## START INFORMATION PROVIDED

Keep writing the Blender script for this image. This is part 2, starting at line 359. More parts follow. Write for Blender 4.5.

## END INFORMATION PROVIDED
## START INFORMATION PROVIDED

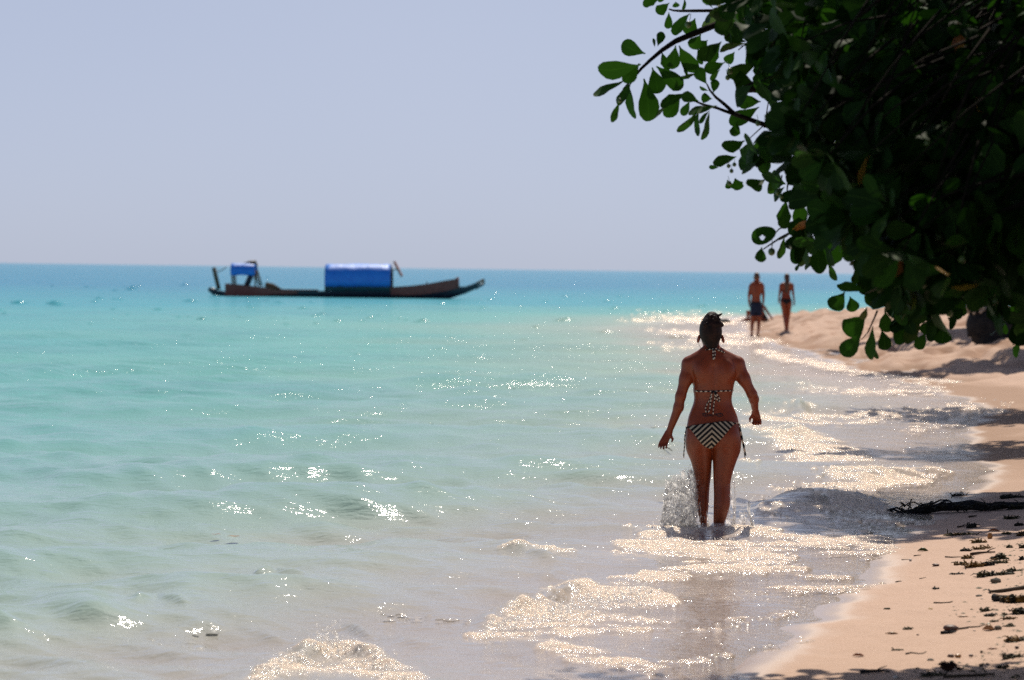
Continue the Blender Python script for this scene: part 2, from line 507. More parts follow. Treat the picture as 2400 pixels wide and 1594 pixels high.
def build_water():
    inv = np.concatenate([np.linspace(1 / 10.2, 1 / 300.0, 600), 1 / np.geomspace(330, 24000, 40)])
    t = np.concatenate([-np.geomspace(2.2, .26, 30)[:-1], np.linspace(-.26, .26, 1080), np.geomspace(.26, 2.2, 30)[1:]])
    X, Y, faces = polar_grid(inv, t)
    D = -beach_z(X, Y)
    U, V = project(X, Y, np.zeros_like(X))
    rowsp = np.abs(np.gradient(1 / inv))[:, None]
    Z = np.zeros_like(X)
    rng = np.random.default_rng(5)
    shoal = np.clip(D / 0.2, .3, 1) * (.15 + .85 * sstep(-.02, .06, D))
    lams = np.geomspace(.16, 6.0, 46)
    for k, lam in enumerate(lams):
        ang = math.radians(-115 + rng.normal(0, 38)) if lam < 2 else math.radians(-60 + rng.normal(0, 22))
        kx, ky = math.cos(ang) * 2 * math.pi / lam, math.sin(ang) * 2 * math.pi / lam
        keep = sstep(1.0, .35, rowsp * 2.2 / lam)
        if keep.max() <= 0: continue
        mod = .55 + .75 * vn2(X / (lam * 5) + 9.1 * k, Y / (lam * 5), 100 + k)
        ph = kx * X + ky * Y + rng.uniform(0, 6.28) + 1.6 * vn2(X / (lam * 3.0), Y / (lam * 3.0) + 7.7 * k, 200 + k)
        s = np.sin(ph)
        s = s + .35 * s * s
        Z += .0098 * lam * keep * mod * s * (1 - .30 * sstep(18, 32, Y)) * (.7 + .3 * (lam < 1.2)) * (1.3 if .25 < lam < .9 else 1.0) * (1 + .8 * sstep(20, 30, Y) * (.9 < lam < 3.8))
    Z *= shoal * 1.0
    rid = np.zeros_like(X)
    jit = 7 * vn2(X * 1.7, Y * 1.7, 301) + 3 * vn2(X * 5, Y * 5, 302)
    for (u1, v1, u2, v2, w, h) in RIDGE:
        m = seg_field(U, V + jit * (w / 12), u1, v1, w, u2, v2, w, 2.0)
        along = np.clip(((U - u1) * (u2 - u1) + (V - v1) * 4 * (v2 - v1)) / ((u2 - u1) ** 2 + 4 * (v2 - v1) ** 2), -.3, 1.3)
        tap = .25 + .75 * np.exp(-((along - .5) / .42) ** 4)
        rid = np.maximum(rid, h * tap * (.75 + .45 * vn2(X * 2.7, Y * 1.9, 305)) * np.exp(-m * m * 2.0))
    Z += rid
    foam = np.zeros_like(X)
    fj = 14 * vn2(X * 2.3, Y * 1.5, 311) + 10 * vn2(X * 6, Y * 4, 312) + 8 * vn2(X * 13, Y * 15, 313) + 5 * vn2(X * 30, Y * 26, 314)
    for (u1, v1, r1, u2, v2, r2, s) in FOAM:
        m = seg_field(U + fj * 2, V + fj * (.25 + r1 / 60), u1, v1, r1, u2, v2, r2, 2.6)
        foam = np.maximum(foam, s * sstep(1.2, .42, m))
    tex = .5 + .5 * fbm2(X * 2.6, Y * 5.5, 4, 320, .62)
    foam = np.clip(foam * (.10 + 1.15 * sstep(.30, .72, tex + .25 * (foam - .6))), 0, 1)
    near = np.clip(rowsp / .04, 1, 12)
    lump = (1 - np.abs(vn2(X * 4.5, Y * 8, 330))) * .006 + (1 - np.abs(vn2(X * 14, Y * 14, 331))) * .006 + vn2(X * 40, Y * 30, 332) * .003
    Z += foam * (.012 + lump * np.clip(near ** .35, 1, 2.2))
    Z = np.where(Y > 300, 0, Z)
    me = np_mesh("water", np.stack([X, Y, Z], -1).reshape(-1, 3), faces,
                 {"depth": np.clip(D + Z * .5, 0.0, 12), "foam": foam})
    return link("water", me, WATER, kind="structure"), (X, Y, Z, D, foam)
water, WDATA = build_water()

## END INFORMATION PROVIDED

* GIVEN INSTRUCTION *
Go through the records and copy each line with "follow" in it.

* ANSWER TO THIS TASK *
Keep writing the Blender script for this image. This is part 2, starting at line 359. More parts follow. Write for Blender 4.5.
Continue the Blender Python script for this scene: part 2, from line 507. More parts follow. Treat the picture as 2400 pixels wide and 1594 pixels high.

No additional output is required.